Thursday, November 06, 2008

America Gets Group Hug from Obama Nation


If all politics is local, effective politics is personal. The local paper is scratching its head trying to explain the precipitous decline in support of the Republican nominee from 77% in 2004 to a mere 66% in Tuesday's election. For a party that has had a stranglehold on our local elections since Lincoln, the lack of any sort of ground game, especially a face to face outreach to any undecideds, is astonishing. The Republican effort seemed limited to an ample supply of yard signs, one Sarah Palin's Traveling Circus rally just north of here and the annual chicken corn soup picnic. At no time was I ever contacted by an actual person acting on behalf of the McCain campaign. What I received was an unending series of robo-calls from anonymous voices telling me why Obama is wrong for American. I can't recall receiving any telling me why McCain was right for America. I even got suckered into participating in what I thought was a voter's survey. I should have realized right off that something was fishy when the lead question was whether I was more concerned about the economy or partial birth abortion. Being one of the duller knives in the drawer, I played along until I realized any answer to any question led to a canned negative statement about an Obama position. Wasting a couple of minutes until I had my "Hey, wait a second...." moment just ended up pissing me off. I imagine I was not alone in this. I got exactly one robo-call from the Democrats, a message from my buddy Bill Clinton urging me to vote and telling me where and when the polls opened.

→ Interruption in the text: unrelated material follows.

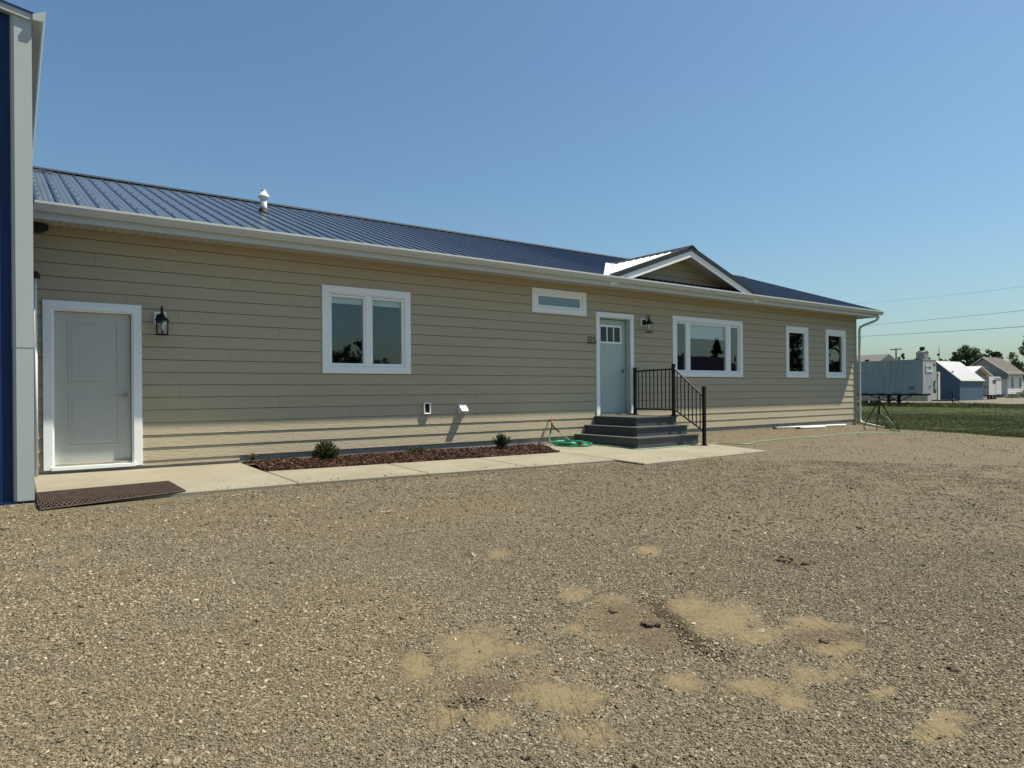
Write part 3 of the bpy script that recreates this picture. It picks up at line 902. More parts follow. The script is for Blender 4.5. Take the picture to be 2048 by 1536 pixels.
# a few dark furnishings that read through the panes
MB().box(8.57, 9.7, .8, .85, 2.4, 3.2).build('inner_panel', 'interior_stuff', wall_o)
MB().box(13.4, 15.4, 1.6, 2.4, .24, 1.15).box(17.3, 18.0, .9, 1.2, .24, 1.85).build('inner_furniture', 'interior_stuff', wall_o)

def door(key, casing_outer, recess, mat, zsill, label):
    o = OPEN[key]
    j = MB()
    j.box(o[0] + .0005, o[0] + .018, -.004, recess + .06, o[2], o[3] - .001)
    j.box(o[1] - .018, o[1] - .0005, -.004, recess + .06, o[2], o[3] - .001)
    j.box(o[0] + .018, o[1] - .018, -.004, recess + .06, o[3] - .019, o[3] - .001)
    d = j.build('door', 'door_right' if key == 'door_r' else 'vinyl', house)
    d['label'] = label
    casing(d, casing_outer[0], casing_outer[1], casing_outer[2], casing_outer[3], o, False)
    MB().box(o[0] - .02, o[1] + .02, -.045, recess + .05, zsill - .045, zsill).build('threshold', 'concrete' if key == 'door_r' else 'trim', d)
    return d, o
def panel_recess(m, x0, x1, z0, z1, y, d=.008, b=.03):
    # raised-and-fielded moulding drawn as real relief on the door face
    for (i0, i1, ya, yb_) in ((0, .012, 0, -d), (.012, .024, -d, 0), (b, b + .03, 0, -d * .6)):
        A = [(x0 + i0, z0 + i0), (x1 - i0, z0 + i0), (x1 - i0, z1 - i0), (x0 + i0, z1 - i0)]
        B = [(x0 + i1, z0 + i1), (x1 - i1, z0 + i1), (x1 - i1, z1 - i1), (x0 + i1, z1 - i1)]
        vs = [(p[0], y + ya, p[1]) for p in A] + [(p[0], y + yb_, p[1]) for p in B]
        m.add(vs, [(k, (k + 1) % 4, 4 + (k + 1) % 4, 4 + k) for k in range(4)])
    i1 = b + .03
    m.add([(x0 + i1, y - d * .6, z0 + i1), (x1 - i1, y - d * .6, z0 + i1), (x1 - i1, y - d * .6, z1 - i1), (x0 + i1, y - d * .6, z1 - i1)], [(0, 1, 2, 3)])
dl, o = door('door_l', (.323, 1.467, .165, 2.396), .07, 'door_left', .205, 'plain two panel service door')
dm = MB().box(.450, 1.338, .075, .118, .213, 2.262)
panel_recess(dm, .600, 1.19, 1.30, 2.12, .0745); panel_recess(dm, .600, 1.19, .46, 1.13, .0745)
leaf = dm.build('door_leaf', 'door_left', dl)
def lever(par, x, y, z, sgn=-1):
    m = MB().box(x - .033, x + .033, y - .008, y, z - .033, z + .033)
    m.tube([(x, y - .005, z), (x, y - .05, z), (x + sgn * .012, y - .058, z), (x + sgn * .115, y - .058, z)], .009, 8)
    return m.build('handle', 'nickel', par)
lever(leaf, 1.272, .0745, 1.145)
MB().box(1.339, 1.3435, .072, .118, .21, 2.264).build('reveal_shadow_strip', 'black_rubber', dl)  # black strip set in the door reveal to stand for its shadow
MB().box(.448, 1.3435, .072, .118, 2.2625, 2.266).build('reveal_shadow_strip', 'black_rubber', dl)
dr, o = door('door_r', (10.135, 11.28, .60, 2.862), .12, 'door_right', .648, 'front door with three small panes at the top')
dm = MB().box(10.255, 11.155, .125, .17, .655, 2.725)
panel_recess(dm, 10.37, 10.66, .80, 1.98, .1245, .006); panel_recess(dm, 10.75, 11.04, .80, 1.98, .1245, .006)
leaf = dm.build('door_leaf', 'door_right', dr)
fx0, fx1, fz0, fz1 = 10.335, 11.02, 2.195, 2.605
fr = MB(); ring(fr, fx0, fx1, fz0, fz1, .045, .105, .1245)
cell = (fx1 - fx0 - .09) / 3
for q in (1, 2): fr.bbox(fx0 + .045 + q * cell - .016, fx0 + .045 + q * cell + .016, .107, .1245, fz0 + .045, fz1 - .045)
lf = fr.build('lite_frame', 'vinyl', leaf)
for q in range(3):
    MB().box(fx0 + .045 + q * cell + .016 * (q > 0), fx0 + .045 + (q + 1) * cell - .016 * (q < 2), .114, .118, fz0 + .045, fz1 - .045).build('pane', 'far_glass', lf)
lever(leaf, 11.075, .1245, 1.60)
MB().box(11.155, 11.1605, .12, .17, .65, 2.73).build('reveal_shadow_strip', 'black_rubber', dr)  # black strip drawn as the dark reveal gap, like the service door
MB().box(10.253, 11.1605, .12, .17, 2.7255, 2.735).build('reveal_shadow_strip', 'black_rubber', dr)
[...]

My wife volunteered for the Obama campaign. She took the day off work to help get out the vote, work the polls and volunteer at the headquarters. Since the convention she would receive text messages from the campaign, asking what she thought of the debates or telling her where rallies were going to be held. Multiply that by thousands of districts, with tens of thousands of volunteers being made to feel that they count and are part of something bigger and more importantly, that they are making a difference. This happened all over the country, in latte sipping burbs and hillbilly heavens alike.


That was the brilliance of the Obama campaign. They used high tech communications to advance old style politics. They humanized the process. My district may never become one where Democrats can compete but there is a big foot in the door now. And it can't bode well for the future of the Republican party that, for the first time ever, the local high school went for the Democratic candidate. People will remember the smiling lady with the Obama button who offered them coffee while they were standing in line at the polls or the polite young black students who came to their door to offer them some literature. The "other" has a face now and somehow they seem not so very different.